With a career spanning seven decades and a legitimate claim to be one of the few artists to have transcended genres and trends to become something of a global treasure, it’s surprising that there hasn’t been an authorised documentary about Willie Nelson until now. Oren Moverman and Thom Zimny’s exhaustive series spends five episodes and over four hours painting a sober but always affectionate portrait of the country icon as he approaches his 90th birthday.

Willie Nelson & Family traces his early years being raised by his grandparents in Abbot, Texas through to his position as one of the most famous musicians in the world, and going through such trials as the death by suicide of his son Billy in 1991 and his assets being seized by the IRS after accruing a $32m tax debt. His story his told through the standard mix of archive footage, new interviews with the man himself, and a mind-boggling array of friends, family, and famous collaborators and fans. Among the luminaries appearing to wax lyrical on the man and his music are Dolly Parton, the late James Caan, Shelby Lynne, son Lukas Nelson, harmonica player with The Family Mickey Raphael, Kenny Chesney, and Willie’s wife Annie Nelson.

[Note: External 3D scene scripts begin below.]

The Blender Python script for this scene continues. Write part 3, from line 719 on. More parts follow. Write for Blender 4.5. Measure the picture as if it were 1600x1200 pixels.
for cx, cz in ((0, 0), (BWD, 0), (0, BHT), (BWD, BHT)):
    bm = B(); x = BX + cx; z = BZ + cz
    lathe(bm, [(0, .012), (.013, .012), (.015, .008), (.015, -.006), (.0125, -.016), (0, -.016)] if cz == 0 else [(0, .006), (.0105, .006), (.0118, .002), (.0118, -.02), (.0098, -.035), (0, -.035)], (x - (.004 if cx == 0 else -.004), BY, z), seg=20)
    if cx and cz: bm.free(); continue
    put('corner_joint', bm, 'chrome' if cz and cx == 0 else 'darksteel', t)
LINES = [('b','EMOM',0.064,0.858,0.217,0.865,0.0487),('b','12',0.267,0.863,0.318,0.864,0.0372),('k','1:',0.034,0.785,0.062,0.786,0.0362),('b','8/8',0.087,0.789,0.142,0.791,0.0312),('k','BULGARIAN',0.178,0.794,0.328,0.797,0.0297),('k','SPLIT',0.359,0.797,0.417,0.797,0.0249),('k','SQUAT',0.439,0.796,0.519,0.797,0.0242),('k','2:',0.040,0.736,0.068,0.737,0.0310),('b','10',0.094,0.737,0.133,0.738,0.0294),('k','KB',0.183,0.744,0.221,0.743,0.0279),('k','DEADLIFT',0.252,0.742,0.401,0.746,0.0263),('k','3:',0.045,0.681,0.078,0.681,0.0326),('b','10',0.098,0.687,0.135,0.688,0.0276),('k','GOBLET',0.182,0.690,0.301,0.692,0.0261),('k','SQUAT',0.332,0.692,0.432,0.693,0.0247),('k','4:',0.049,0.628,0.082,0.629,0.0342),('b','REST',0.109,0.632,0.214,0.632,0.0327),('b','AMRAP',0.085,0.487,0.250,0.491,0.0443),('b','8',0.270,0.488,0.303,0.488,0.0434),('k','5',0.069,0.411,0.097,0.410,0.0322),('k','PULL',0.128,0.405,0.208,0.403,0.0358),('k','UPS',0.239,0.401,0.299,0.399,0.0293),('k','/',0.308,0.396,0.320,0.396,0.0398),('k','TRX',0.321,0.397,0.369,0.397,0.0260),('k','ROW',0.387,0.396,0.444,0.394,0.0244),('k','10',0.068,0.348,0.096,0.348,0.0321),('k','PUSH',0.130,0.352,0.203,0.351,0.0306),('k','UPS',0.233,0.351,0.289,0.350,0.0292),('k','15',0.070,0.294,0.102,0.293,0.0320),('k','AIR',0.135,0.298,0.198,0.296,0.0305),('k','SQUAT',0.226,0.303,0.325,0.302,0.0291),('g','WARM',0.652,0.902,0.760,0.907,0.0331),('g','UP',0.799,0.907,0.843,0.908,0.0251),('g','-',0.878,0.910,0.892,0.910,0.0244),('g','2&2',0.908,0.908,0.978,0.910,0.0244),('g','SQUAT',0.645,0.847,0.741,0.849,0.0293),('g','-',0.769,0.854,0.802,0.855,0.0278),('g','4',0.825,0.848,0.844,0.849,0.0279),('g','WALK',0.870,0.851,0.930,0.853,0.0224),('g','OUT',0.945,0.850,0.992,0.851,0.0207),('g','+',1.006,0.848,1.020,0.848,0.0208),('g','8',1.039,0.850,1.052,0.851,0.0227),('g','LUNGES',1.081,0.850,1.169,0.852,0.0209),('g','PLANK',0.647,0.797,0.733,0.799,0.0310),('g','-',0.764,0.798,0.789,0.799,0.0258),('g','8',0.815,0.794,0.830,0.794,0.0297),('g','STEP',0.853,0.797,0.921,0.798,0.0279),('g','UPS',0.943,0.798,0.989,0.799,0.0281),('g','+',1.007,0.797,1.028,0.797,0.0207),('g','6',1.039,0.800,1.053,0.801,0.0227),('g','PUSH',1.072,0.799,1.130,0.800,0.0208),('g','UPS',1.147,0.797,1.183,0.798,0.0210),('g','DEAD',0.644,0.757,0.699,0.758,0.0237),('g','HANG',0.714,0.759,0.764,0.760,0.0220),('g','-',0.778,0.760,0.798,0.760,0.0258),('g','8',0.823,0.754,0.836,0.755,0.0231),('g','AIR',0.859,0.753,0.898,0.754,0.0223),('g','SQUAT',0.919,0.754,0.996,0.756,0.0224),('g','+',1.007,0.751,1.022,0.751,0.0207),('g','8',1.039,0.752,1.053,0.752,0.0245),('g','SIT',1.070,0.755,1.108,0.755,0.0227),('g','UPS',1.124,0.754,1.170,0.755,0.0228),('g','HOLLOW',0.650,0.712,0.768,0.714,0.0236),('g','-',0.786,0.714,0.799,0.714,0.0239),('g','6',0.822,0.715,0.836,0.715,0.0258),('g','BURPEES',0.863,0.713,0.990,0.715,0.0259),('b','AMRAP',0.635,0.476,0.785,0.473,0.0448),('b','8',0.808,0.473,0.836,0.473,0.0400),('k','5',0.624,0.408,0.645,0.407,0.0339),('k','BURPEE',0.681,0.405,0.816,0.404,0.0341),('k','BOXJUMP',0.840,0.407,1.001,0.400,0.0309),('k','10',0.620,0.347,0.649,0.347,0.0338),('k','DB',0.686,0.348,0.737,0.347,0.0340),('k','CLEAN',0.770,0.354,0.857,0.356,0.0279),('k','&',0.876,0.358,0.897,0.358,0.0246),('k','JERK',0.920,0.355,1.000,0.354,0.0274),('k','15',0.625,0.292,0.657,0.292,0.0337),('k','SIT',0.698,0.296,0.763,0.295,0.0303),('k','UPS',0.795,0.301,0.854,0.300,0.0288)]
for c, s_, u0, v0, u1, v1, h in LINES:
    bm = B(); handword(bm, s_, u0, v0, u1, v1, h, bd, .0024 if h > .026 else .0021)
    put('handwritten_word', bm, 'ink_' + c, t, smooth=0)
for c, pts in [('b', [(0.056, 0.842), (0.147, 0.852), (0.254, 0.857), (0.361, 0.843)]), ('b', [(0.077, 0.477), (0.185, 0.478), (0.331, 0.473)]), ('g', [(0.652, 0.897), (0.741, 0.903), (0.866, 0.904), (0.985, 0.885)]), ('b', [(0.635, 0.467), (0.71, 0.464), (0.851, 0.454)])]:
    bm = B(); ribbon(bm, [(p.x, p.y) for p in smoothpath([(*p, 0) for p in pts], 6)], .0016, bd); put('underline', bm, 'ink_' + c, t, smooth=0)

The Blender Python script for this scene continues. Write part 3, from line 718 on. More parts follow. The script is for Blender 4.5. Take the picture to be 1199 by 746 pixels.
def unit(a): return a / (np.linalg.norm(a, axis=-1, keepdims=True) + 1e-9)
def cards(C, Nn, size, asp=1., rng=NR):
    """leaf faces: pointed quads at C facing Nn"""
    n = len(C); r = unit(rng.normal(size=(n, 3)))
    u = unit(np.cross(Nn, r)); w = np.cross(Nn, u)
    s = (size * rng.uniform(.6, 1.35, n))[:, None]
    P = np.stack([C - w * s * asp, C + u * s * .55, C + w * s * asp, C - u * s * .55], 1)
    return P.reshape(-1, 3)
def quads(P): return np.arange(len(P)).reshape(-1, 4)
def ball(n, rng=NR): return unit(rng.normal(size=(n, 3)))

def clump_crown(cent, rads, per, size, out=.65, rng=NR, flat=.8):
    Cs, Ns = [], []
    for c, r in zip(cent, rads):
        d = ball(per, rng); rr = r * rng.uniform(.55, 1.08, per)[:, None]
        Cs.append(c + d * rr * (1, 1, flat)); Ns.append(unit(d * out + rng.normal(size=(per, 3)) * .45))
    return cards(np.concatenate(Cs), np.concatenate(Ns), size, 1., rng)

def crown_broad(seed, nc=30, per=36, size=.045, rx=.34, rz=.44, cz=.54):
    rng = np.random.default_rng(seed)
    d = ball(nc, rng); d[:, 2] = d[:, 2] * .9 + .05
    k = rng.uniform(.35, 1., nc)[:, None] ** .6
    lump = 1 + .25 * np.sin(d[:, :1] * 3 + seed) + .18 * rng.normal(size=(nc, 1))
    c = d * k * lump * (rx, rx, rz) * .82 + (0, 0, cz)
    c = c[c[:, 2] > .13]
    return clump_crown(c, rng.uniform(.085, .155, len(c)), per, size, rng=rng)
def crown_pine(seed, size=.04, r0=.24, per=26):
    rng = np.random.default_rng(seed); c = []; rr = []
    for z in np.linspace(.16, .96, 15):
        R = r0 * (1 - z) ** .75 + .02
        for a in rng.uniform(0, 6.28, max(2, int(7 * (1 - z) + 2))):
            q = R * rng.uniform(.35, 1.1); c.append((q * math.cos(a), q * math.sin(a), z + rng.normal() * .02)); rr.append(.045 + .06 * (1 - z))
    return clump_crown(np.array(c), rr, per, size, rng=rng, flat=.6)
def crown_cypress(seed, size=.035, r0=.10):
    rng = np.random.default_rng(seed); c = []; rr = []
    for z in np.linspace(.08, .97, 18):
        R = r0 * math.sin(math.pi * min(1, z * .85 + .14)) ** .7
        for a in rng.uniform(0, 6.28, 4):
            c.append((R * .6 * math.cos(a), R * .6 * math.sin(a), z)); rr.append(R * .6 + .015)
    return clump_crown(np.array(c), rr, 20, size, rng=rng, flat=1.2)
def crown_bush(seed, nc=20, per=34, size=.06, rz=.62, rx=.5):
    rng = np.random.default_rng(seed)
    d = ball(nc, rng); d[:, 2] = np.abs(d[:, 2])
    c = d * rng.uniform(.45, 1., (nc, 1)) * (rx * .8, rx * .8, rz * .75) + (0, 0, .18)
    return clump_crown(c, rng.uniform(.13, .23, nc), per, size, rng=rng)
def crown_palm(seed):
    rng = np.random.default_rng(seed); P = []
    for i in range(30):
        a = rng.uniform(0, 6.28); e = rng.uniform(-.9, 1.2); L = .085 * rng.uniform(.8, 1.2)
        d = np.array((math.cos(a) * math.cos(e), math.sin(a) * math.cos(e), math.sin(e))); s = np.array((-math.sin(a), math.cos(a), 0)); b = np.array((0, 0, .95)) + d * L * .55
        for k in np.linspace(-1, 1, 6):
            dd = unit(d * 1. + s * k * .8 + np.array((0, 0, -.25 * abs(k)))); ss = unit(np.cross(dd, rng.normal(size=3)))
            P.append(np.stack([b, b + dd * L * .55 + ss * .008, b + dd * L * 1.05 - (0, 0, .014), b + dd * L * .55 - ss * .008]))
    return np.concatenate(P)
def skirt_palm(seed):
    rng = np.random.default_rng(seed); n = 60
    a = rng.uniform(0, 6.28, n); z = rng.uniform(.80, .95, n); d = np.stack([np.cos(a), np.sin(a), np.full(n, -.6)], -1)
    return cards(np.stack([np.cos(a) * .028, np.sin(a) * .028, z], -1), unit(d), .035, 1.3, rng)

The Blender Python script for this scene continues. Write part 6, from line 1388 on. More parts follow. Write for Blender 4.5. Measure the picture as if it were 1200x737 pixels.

Structurally, Willie Nelson & Family is as you would expect. The five episodes are split into chronological chunks across Nelson’s life and career, with each lasting to the logical end of the section, rather than reaching for uniformity of length. Interestingly, although much time is spent on Nelson’s unfeasible success – along with his status as a uniting figure between music tribes, and a lifelong activist – a lengthy second episode is particularly compelling viewing as it digs into the early stages of his career. The clean-cut, besuited young man is almost unrecognisable as Willie Nelson as we know him, but this episode does a great job of depicting his struggles with record label RCA, who were trying to force Nelson’s troubadour seeker persona into the cookie cutter Nashville sound. Nelson was an instant success in his native Texas and a sensation wherever he played live, but it never translated into sales until the release of Red-Headed Stranger in 1975, his 18th album.

It’s in this section one begins to get the measure of the man and the steel in his character that is often hidden by the amiable demeanour and the clouds of dope smoke. It’s also where the filmmakers start to dig into some of the man’s more troubled side. Nelson himself is candid on past failings as a husband, and archive interviews from his three ex-wives are woven into his own telling of events. Still, the result is one of rounding out a legendary figure into complex, flawed humanity. A monster he evidently isn’t.

From there, episode three sees him go stratospheric with Stardust, and then four takes on a strange, almost Richard Linklater-type hangout vibe as it recounts Nelson’s impressive versatility and his ability to coax anyone he admired into duetting with him. This is the most purely enjoyable episode, swaying to an easy charming rhythm and filled with amusing anecdotes such as the meeting between the unlikely pairing of Nelson and Spanish cantante melódico Julio Iglesias.

The timing of the documentary couldn’t have been better. One of the key contributors is Nelson’s sister Bobbie, a constant anchoring presence for him personally, and perhaps his most important musical collaborator for over 50 years. Her frequent insights go far beyond the admiring anecdotes of most of the interviewees, probing into some trickier aspects of their past that the man himself may be reluctant to go. Her unique perspective is poignant enough, even if the viewer was unaware of her passing at the age of 91 in March last year. With that knowledge there’s a frequent sting both whenever she’s onscreen and in the many moments Nelson expresses his love for her. The effect is not dissimilar to that caused by the dying June Carter Cash’s beatific gaze towards husband Johnny in the overwhelming video for ‘Hurt’. It feels like a blessing we’re not forced to witness Nelson’s reckoning with this loss.

Willie Nelson & Family is likely to satisfy both long-term fans and those with just a smattering of knowledge of his music and the weight of his legacy. While it’s far less idiosyncratic than its subject, it’s breadth and scope can’t be faulted. Nor the can the quantity and quality of people willing to give up their time to share their memories of Nelson. It may gloss over some of the more troublesome aspects of his past – to be expected as an authorised document – but it stops short of hagiography, and the warmth towards Willie Nelson as a person seems to be genuinely earned. An involving and often moving portrait of an extraordinary man.